The first variable, v0, becomes an r-value reference to the temporary 0 (type int &&) and the second, v1, is the const equivalent (int const &&). When it comes to v2, however, the reference type ‘collapses’ to an l-value reference and so the type of v2 is simply int &. v3 is invalid as the presence of the const suppresses the reference collapsing and you are not allowed to bind an r-value reference to an l-value. v4 reference-collapses to int const & and the declaration of v5 is an error for the same reason as for v3.

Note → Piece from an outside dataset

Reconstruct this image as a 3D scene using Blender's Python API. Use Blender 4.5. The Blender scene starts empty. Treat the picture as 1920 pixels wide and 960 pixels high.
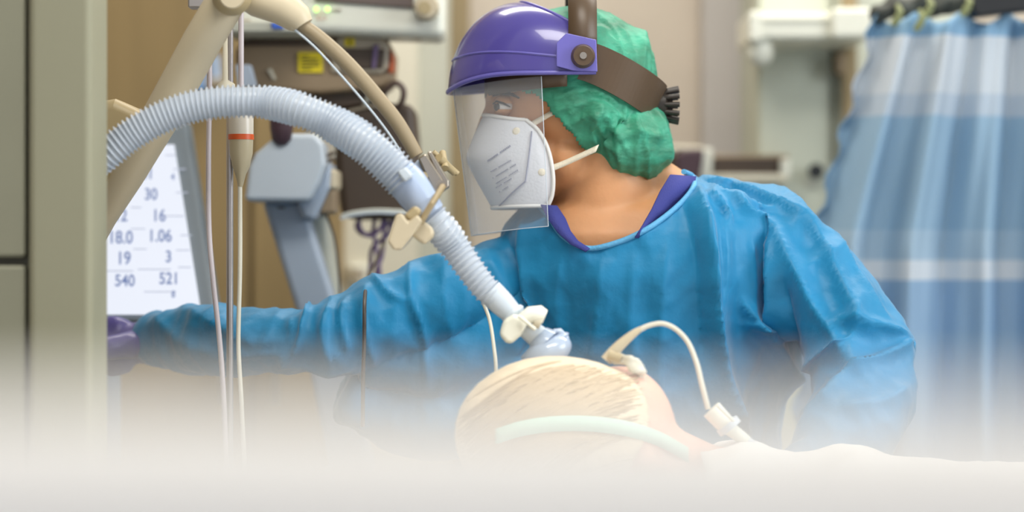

So this is the complicated one: auto && var = <expr>; as, depending on the expression, var could be

  T &
  T &&
  T const &
  T const &&

Deducing the last case is a little more obscure – you need to bind to a const temporary that is of class type. Here’s an example of deducing const &&:

  class T{};
  const T x() { return T(); }
  auto && var = x();   // var is of type T const &&

Note that non-class types, like int, decay to &&. This changed during the development of C++11 and at one point Microsoft’s compiler and the Intellisense disagreed over the right answer (see Figure 2)!

Figure 2

(The compiler in the Visual Studio 2013 preview edition does now get this right.)

More dubious cases

auto does not work well with initializer lists as the somewhat complicated rules for parsing these results in behaviour, when used with auto, that may not be what you expect:

  int main() {
    int var1{1};
    auto var2{1};

You might expect var1 and var2 to have the same type. Sadly the C++ rules have introduced a new ‘vexing parse’ into the language. The type of var2 is std::initializer_list<int>. There is a proposal to make this invalid as almost everyone who stumbles over this behaviour finds it unexpected.

A mix of signed and unsigned integers – or integers of different sizes – can cause problems with auto. In many cases the compiler generates a warning, if you set the appropriate flag(s), and if you heed the warning you can resolve possible problems. But not in all cases ....

  std::vector<int> v;
  ...
  for (int i = v.size() - 1; i > 0; i -= 2)
  {
    process(v[i], v[i-1]);
  }

If you change int to auto then the code breaks. The trouble here is that v.size() returns std::vector::size_type which is an unsigned integer value. The rules for integer promotions means that i is also an unsigned integer value. If it starts out odd it will decrease by 2 round the loop as far as 1, then the next subtraction will wrap around – to a large positive value. Of course, care must be taken to ensure that an int will be large enough for all possible values of size() that the program might encounter.

I’m less convinced by the use of auto for variables defined by the results of arithmetic expressions as the correct choice of variable type may be necessary to ensure the desired behaviour of the program.

Conclusion

auto is a very useful tool in the programmer’s armoury as it allows you to retain type safety without needing to write out the explicit types of the variables. I expect that use of auto will become fairly widespread once use of pre-C++11 compilers becomes less common.

However, I do have a concern that thoughtless use of auto may result in code that does not behave as expected, especially when the data type chosen implicitly is not the one the reader of the code anticipates.

Please don’t use auto without thought simply to save typing, but make sure you use it by conscious choice and being aware of the potential issues and possible alternatives.

Acknowledgements

Many thanks to Rai Sarich and the Overload reviewers for their suggestions and corrections which have helped to improve this article.

This article is based on the presentation of that title at ACCU 2013.

  1. cbegin is another C++11 addition: it explicitly returns a const iterator even from a mutable container.